Surita Sandosham: Equality belongs on the agenda
Thursday, March 7, 1996 | 11:59 a.m.
THE Universal Declaration of Human Rights, adopted by the United Nations in 1948, provides that "all are equal before the law and are entitled without any discrimination to equal protection of the law."
The Declaration also enumerates the following as fundamental human rights: freedom of movement, the right to own property, free choice of employment, education, participation in the political process, and the right to marry of one's own choosing. These rights have been recognized and acknowledged, but they are systematically denied to many of the world's women.
Unlike human rights violations, such as torture, that are carried out secretly in an effort to avert international censure, many violations against women take place in full public view. We know that 10-year-old girls are being trafficked in Bangkok for prostitution. We know that more than 100 million girls and women have been subjected to genital mutilation. We know that girls are forced into marriage, denied equal access to education and employment, and in some cases rendered virtual prisoners in their own homes.
These violations have not made it onto the real international human rights agenda. They may be noted in the annual reports on human rights issued by the State Department, but when human rights in China becomes a foreign-policy issue for the United States government, it is political prisoners we hear about, not trafficking in women, female infanticide, or forced sterilization. When human rights in Kenya becomes an issue, it is freedom of expression we hear about, not female genital mutilation. When human rights in Kuwait comes up, it is democracy we hear about, notwithstanding the fact that Kuwaiti women are not allowed to vote.
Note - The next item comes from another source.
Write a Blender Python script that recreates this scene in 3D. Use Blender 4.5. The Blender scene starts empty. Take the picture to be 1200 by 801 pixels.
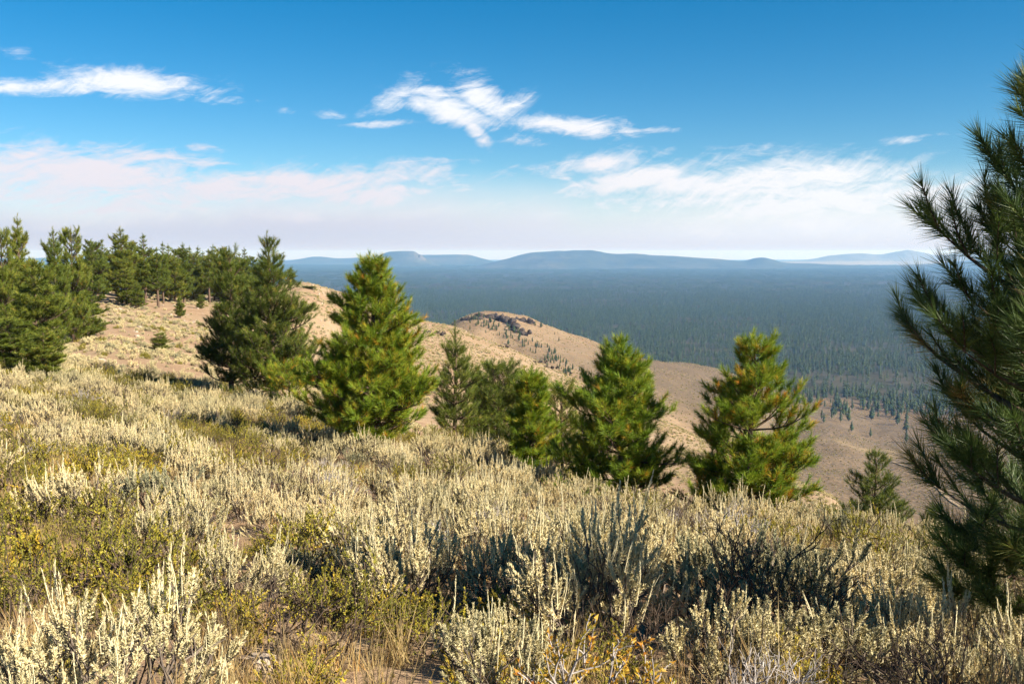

Violence against women and other human rights violations raise fundamental issues of discrimination that must be addressed in US foreign policy, if it is to be a policy for the promotion of human rights. Many laws around the world explicitly discriminate against women. Here are some examples: the evidence of women is weighted less than the evidence of men in a court of law; widows are prohibited from inheriting property and may themselves be inherited; wives and daughters cannot travel, or even leave the home, unaccompanied by a man.
Discrimination in law enforcement, as well as in the law itself, denies women protection from rape; domestic violence; and harmful, often deadly, cultural practices such as bride burning and genital mutilation.
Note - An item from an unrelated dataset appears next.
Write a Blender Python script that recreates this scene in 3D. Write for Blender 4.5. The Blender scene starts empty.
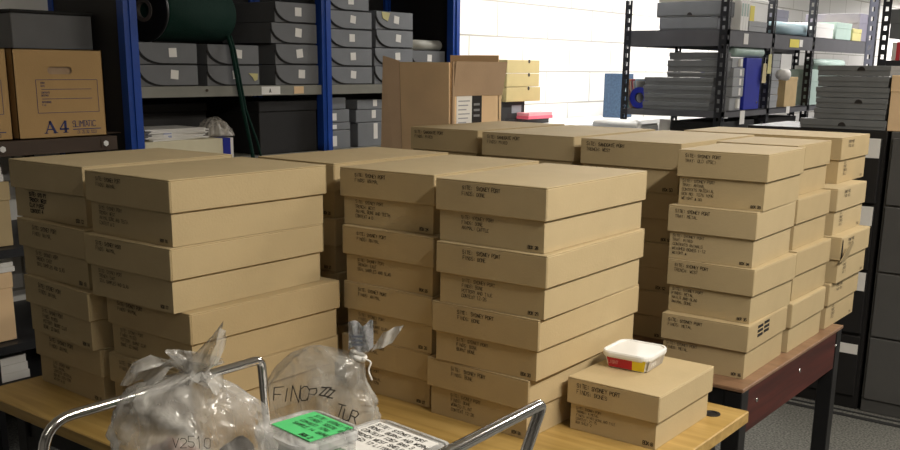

Last September, the UN's Fourth World Conference on Women, held in Beijing, reaffirmed the fundamental right to equality. At the same time, as Equality Now subsequently discovered, certain agencies of the UN itself were succumbing to pressure from Islamic fundamentalists in Afghanistan to suspend the employment of all female staff. Action speaks louder than words. Too often the message is that women's rights are expendable.
Today is International Women's Day. We should look again at the Universal Declaration of Human Rights, which dates back to the first days of the UN, and at the Platform for Action that was adopted at the Beijing conference. We should ask how much progress has really been made. We should ask our governments, and the UN itself, how serious they are about these commitments. And, in honor of the girls and women who have been raped, beaten, mutilated, killed, and denied the fundamental right to equality, we should demand accountability.